Councils across the UK had a combined pension deficit of £54 billion in 2010-11, according to research by The Taxpayers’ Alliance.

This figure is down from £91 billion in 2009-10, but still an increase from £51 billion in 2008-09.

The research also found:

  • Birmingham City Council had a deficit of £1.3 billion, the biggest deficit in 2010-11 and the only council with a deficit of more than £1 billion.
  • 14 local authorities had a deficit over £500 million in 2010-11, and 165 local authorities had deficits in excess of £100 million.
  • The local authority in Scotland with the largest deficit in 2010-11 was Glasgow City Council with £625 million.
  • The local authority in Wales with the largest deficit in 2010-11 was Cardiff City Council with £494 million.
  • The local authority in Northern Ireland with the largest deficit in 2010-11 was Belfast City Council with £74 million.
  • Across London’s 32 borough councils, plus the City of London and the Greater London Authority, the total combined deficit was over £9 billion. This is one-sixth of the overall deficit across all UK schemes.
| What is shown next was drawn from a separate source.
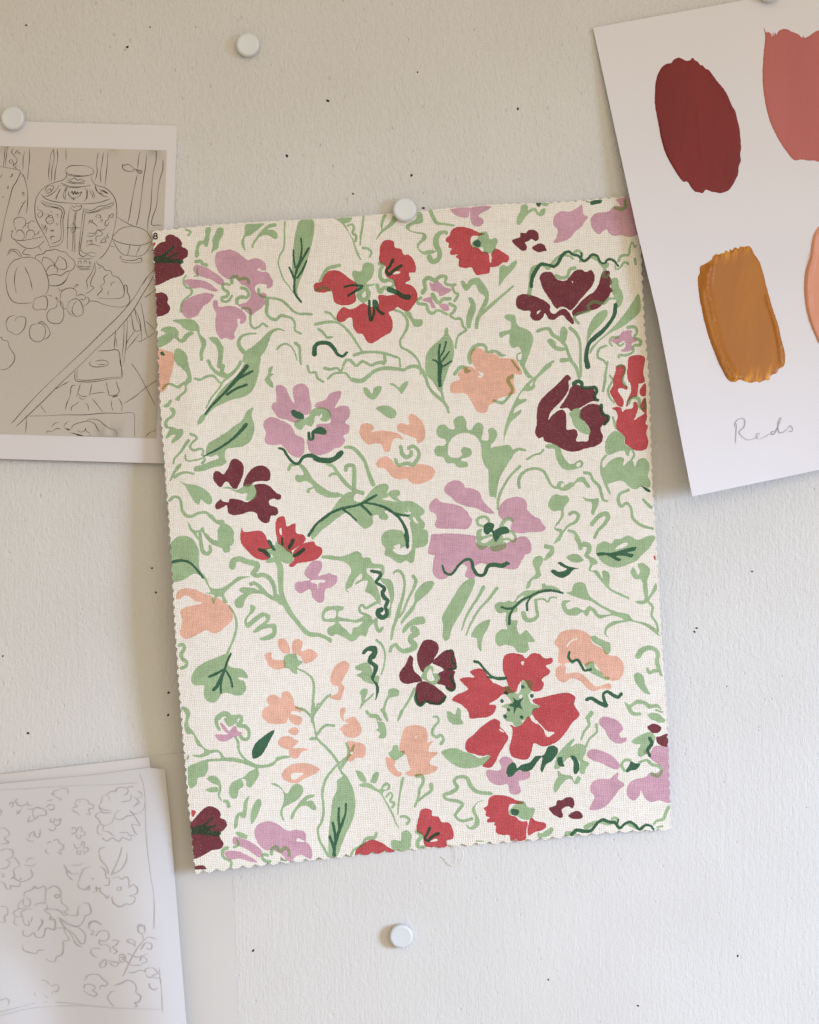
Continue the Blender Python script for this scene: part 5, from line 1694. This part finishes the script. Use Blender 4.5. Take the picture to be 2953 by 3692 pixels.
ribbons('handwriting', REDS, h_paint, 0.00025, {'r': M_WORD, 's': M_WORD}, {'r': 4.6, 's': 2.6}, pc, 0.15)


# ------------------------------------------------------------------ the printed linen swatch
def scallop(P, pitch, amps):
    """Pinking-shear edge along a polyline."""
    L = catmull(P, False, 3.0)
    N, T = normals2(L)
    d = np.concatenate([[0], np.cumsum(np.linalg.norm(np.diff(L, axis=0), axis=1))])
    ph = d / pitch * math.pi
    a = np.interp(d / d[-1], np.linspace(0, 1, len(amps)), amps)
    w = np.abs(np.sin(ph + 0.25 * np.sin(d * 0.013)))
    fray = np.random.normal(0, 0.5, len(L))
    a = a * (1 + 0.18 * np.sin(d * 0.071) + 0.12 * np.sin(d * 0.19 + 2))
    return L - N * ((w - 0.6) * a + fray)[:, None]


TOP = [(551, 834), (600, 829), (760, 812), (980, 797), (1200, 786), (1400, 770), (1600, 752), (1780, 737), (1930, 732), (2080, 725), (2170, 716), (2290, 708)]
RIGHT = [(2290, 708), (2300, 800), (2310, 900), (2322, 1150), (2338, 1350), (2345, 1550), (2354, 1780), (2368, 1990), (2380, 2200), (2392, 2400), (2405, 2600), (2413, 2800), (2417, 2990)]
BOTTOM = [(2417, 2990), (2200, 3002), (1950, 3025), (1700, 3045), (1450, 3066), (1210, 3090), (1000, 3112), (800, 3135), (705, 3148)]
LEFT = [(705, 3148), (690, 3000), (672, 2800), (655, 2600), (641, 2400), (628, 2200), (619, 2020), (608, 1850), (592, 1650), (578, 1450), (570, 1250), (562, 1050), (551, 834)]
edge = np.vstack([scallop(TOP, 30, [5, 4, 2, 1.5, 2, 3, 6, 6])[:-1], scallop(RIGHT, 31, [5, 6, 6, 6, 5, 5])[:-1],
                  scallop(BOTTOM, 47, [6, 12, 10, 11, 12])[:-1], scallop(LEFT, 31, [5, 6, 6, 5, 5, 5])[:-1]])


def h_fab(x, y):
    # pinned at the middle of the top edge; the left side and lower left corner stand away from the wall
    r = math.hypot(x - 1459, (y - 760) * 0.9)
    left = sm(1500, 560, x)
    right = sm(1500, 2400, x)
    down = sm(780, 2300, y)
    h = 0.0012 + 0.0010 * min(1, r / 300)
    h += 0.0170 * left ** 1.6 * (0.18 + 0.82 * down) * (1.0 - 0.28 * sm(2500, 3150, y))
    h += 0.0045 * right ** 1.5 * down * (1 - 0.55 * sm(2100, 3000, y))
    h += 0.0016 * down * (1 - sm(2300, 3000, y))
    wav = math.sin(x * 0.0052 + y * 0.0011) * 0.55 + math.sin(x * 0.0021 - y * 0.0039 + 1.3) * 0.45
    h += 0.0015 * wav * min(1, r / 600)
    h += 0.0010 * math.exp(-((x - 690 - (y - 1500) * 0.03) / 60.0) ** 2) * sm(950, 1400, y) * (1 - sm(1700, 2200, y))
    return max(h, 0.0012)


def build_fabric():
    shapes = []
    for tk, x0, y0, s in parse(PRINT):
        col, md = tk[0], tk[1]
        P = pts_of(tk[2:], x0, y0, s)
        if md == 'b':
            o = catmull(P, True, 5.0)
        else:
            wd = md[1:].split('/')
            w0 = float(wd[0]) * s * 1.04
            w1 = float(wd[-1]) * s * 1.04
            if md[0] == 'u':
                w0, w1 = w0, w1
            o = stroke_outline(P, w0, w1, 5.0)
        o = o + np.random.uniform(-0.75, 0.75, o.shape)
        shapes.append((col, o))
    loops = [o for _, o in shapes]
    v, tr, c = cdt(edge, loops, grid_points(edge, 24))
    base = np.zeros(len(tr), int)
    g = np.zeros(len(tr), bool)
    d = np.zeros(len(tr), bool)
    codes = {'L': 1, 'R': 2, 'B': 3, 'P': 4, 'N': 5}
    for col, o in shapes:
        m = inside(o, c)
        if col == 'C':
            base[m] = 0
            g[m] = False
            d[m] = False
        elif col == 'g':
            g |= m
        elif col == 'D':
            d |= m
        else:
            base[m] = codes[col]
    ix = np.zeros(len(tr), np.int32)
    names = ['C', 'L', 'R', 'B', 'P', 'N']
    for b, nm in enumerate(names):
        ix[(base == b) & ~g & ~d] = FKEYS.index(nm)
        gg = {'C': 'g', 'L': 'gL', 'R': 'gR', 'B': 'gB', 'P': 'gP', 'N': 'N'}[nm]
        ix[(base == b) & g & ~d] = FKEYS.index(gg)
        dd = {'C': 'D', 'L': 'D', 'R': 'DR', 'B': 'DR', 'P': 'D', 'N': 'N'}[nm]
        ix[(base == b) & d] = FKEYS.index(dd)
    tr = face_camera(v, tr)
    o = make_mesh('fabric_swatch', [W(x, y, h_fab(x, y)) for x, y in v], tr, [FAB[k] for k in FKEYS], ix)
    me = o.modifiers.new('thickness', 'SOLIDIFY')
    me.thickness = 0.0005
    me.offset = -1
    me.material_offset_rim = 0
    es = o.modifiers.new('crisp_edges', 'EDGE_SPLIT')
    es.split_angle = math.radians(40)
    tag(o, 'cream linen swatch printed with red, lilac, peach and burgundy flowers and green leaves', 'fabric swatch')
    return o


fab = build_fabric()

# the selvedge number
M_BLACK = plain('black_print', (0.018, 0.016, 0.018), 0.8, 0.1)
ev, ef = [], []


def ring(cx, cy, rx, ry, w):
    b = len(ev)
    n = 20
    for k in range(n):
        a = 2 * math.pi * k / n
        for f in (1, -1):
            px, py = cx + (rx + f * w / 2) * math.cos(a), cy + (ry + f * w / 2) * math.sin(a)
            ev.append(W(px, py, h_fab(px, py) + 0.00018))
    for k in range(n):
        k2 = (k + 1) % n
        ef.append((b + 2 * k, b + 2 * k + 1, b + 2 * k2 + 1, b + 2 * k2))


ring(560.5, 845.6, 5.6, 4.6, 4.2)
ring(560.5, 856.0, 6.6, 5.4, 4.4)
make_mesh('printed_number', ev, ef, [M_BLACK], parent=fab)


def tube(name, P, rad, hpts, mat, parent):
    L = catmull(np.column_stack([P, hpts]), False, 6.0)
    pos = [Vector(W(x, y, h)) for x, y, h in L]
    verts, faces = [], []
    n = 6
    for i, p in enumerate(pos):
        t = (pos[min(i + 1, len(pos) - 1)] - pos[max(i - 1, 0)]).normalized()
        a = t.cross(Vector((0, 1, 0))).normalized()
        b = t.cross(a).normalized()
        for k in range(n):
            an = 2 * math.pi * k / n
            verts.append(p + rad * (a * math.cos(an) + b * math.sin(an)))
    for i in range(len(pos) - 1):
        for k in range(n):
            k2 = (k + 1) % n
            faces.append((i * n + k, i * n + k2, (i + 1) * n + k2, (i + 1) * n + k))
    return make_mesh(name, verts, faces, [mat], parent=parent)


M_THREAD = plain('linen_thread', (0.80, 0.77, 0.71), 0.8, 0.2)
s = 650 / 1724.0
TH = [(1090, 1283), (1150, 1290), (1200, 1300), (1235, 1330), (1248, 1385), (1225, 1450), (1180, 1490), (1120, 1470), (1080, 1420), (1045, 1400)]
tube('loose_thread', np.array([(1200 + x * s, 2560 + y * s) for x, y in TH]), 0.00016,
     np.array([0.0022, 0.0024, 0.003, 0.004, 0.004, 0.003, 0.002, 0.0015, 0.0012, 0.0010]), M_THREAD, fab)

# frayed thread ends along the pinked edge
fv, ff = [], []
for _ in range(420):
    i = random.randrange(len(edge) - 1)
    p = edge[i]
    tng = edge[i + 1] - edge[i - 1]
    tng = tng / (np.linalg.norm(tng) + 1e-9)
    nrm = np.array([tng[1], -tng[0]])
    an = random.uniform(-0.8, 0.8)
    dr = nrm * math.cos(an) + tng * math.sin(an)
    ln = random.uniform(2.0, 6.5)
    w = random.uniform(0.5, 0.9)
    cv = tng * random.uniform(-2, 2)
    b = len(fv)
    for k in range(4):
        t = k / 3
        c = p - dr * 1.5 + dr * (ln + 1.5) * t + cv * t * t
        ww = w * (1 - 0.5 * t)
        hh = h_fab(p[0], p[1]) + 0.00004 + 0.0003 * t * random.uniform(-0.6, 1)
        sd = np.array([-dr[1], dr[0]]) * ww
        fv.append(W(c[0] + sd[0], c[1] + sd[1], hh))
        fv.append(W(c[0] - sd[0], c[1] - sd[1], hh))
    for k in range(3):
        ff.append((b + 2 * k, b + 2 * k + 1, b + 2 * k + 3, b + 2 * k + 2))
fr = make_mesh('frayed_edge', fv, ff, [M_THREAD], parent=fab)


# ------------------------------------------------------------------ push pins
def pin_material():
    q = NT('white_plastic')
    oc = q.n('ShaderNodeTexCoord').outputs['Object']
    a = q.noise(oc, 60, 2, 0.5)
    col = q.ramp(a, [(0.3, (0.565, 0.59, 0.61)), (0.7, (0.595, 0.62, 0.64))])
    nrm = q.bump(q.noise(oc, 900, 2, 0.6), 0.04, 0.0002)
    return q.done(col, 0.30, nrm, 0.45)


M_PIN = pin_material()
M_STEEL = plain('steel', (0.5, 0.5, 0.5), 0.35, 0.5)


def lathe_mesh(name, prof, mat, n=48):
    verts, faces = [], []
    for r, z in prof:
        for k in range(n):
            a = 2 * math.pi * k / n
            verts.append((r * math.cos(a), -z, r * math.sin(a)))
    for i in range(len(prof) - 1):
        for k in range(n):
            k2 = (k + 1) % n
            faces.append((i * n + k, i * n + k2, (i + 1) * n + k2, (i + 1) * n + k))
    faces.append(tuple(k for k in range(n)))
    faces.append(tuple((len(prof) - 1) * n + k for k in reversed(range(n))))
    me = bpy.data.meshes.new(name)
    me.from_pydata(verts, [], faces)
    bm = bmesh.new()
    bm.from_mesh(me)
    bmesh.ops.recalc_face_normals(bm, faces=bm.faces)
    bm.to_mesh(me)
    bm.free()
    me.materials.append(mat)
    me.polygons.foreach_set('use_smooth', [True] * len(me.polygons))
    me.update()
    return me


R = 0.00540
prof = [(R * 0.93, 0.0), (R * 0.985, 0.0002), (R, 0.0007)]
prof += [(R, 0.0037)]
for k in range(1, 9):
    a = math.pi / 2 * k / 8
    prof.append((R - 0.0011 + 0.0011 * math.cos(a), 0.0037 + 0.0011 * math.sin(a)))
prof += [(R * 0.70, 0.00476), (R * 0.4, 0.00472), (R * 0.05, 0.00470)]
head_me = lathe_mesh('head', prof, M_PIN)
needle_me = lathe_mesh('needle', [(0.00042, 0.0), (0.00042, -0.005), (0.0001, -0.009)], M_STEEL, 12)
PINS = [
    (896, 167, 0.0003, 'white round pin stuck alone in bare wall above the fabric and cards'),
    (51, 431, 0.0013, 'white round pin on the top edge of the jar drawing card'),
    (1459, 759, 0.0017, 'white round pin on the top edge of the floral fabric swatch'),
    (1447, 3370, 0.0003, 'white round pin alone on bare wall below the fabric, casting a clear shadow'),
    (2772, -32, 0.0030, 'white round pin on the paint test sheet, half out of frame'),
]
proto = None
for x, y, h, lab in PINS:
    if proto is None:
        p = bpy.data.objects.new('push_pin', None)
        scene.collection.objects.link(p)
        hd = link('head', head_me, p)
        nd = link('needle', needle_me, p)
        proto = p
    else:
        p = proto.copy()
        scene.collection.objects.link(p)
        for ch in list(proto.children):
            cc = ch.copy()
            scene.collection.objects.link(cc)
            cc.parent = p
    p.location = W(x, y, h)
    p.rotation_euler = (0, 0, 0)
    p['label'] = lab
    p['category'] = 'push pin'
    p['group'] = 'white push pins'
Matthew Sinclair, director of The TaxPayers’ Alliance, said: “The deficit in the local government pension scheme (LGPS) remains a ticking time bomb that is being left for future generations of taxpayers to deal with.

“With an ageing population and a crisis in the public finances, generous final salary schemes like the LGPS are inflexible and too expensive, and need urgent reform.

“Councils should not take false comfort in the improvement in the stock market. Their pension liabilities continue to far outweigh their assets, and the situation remains worse than two years ago.”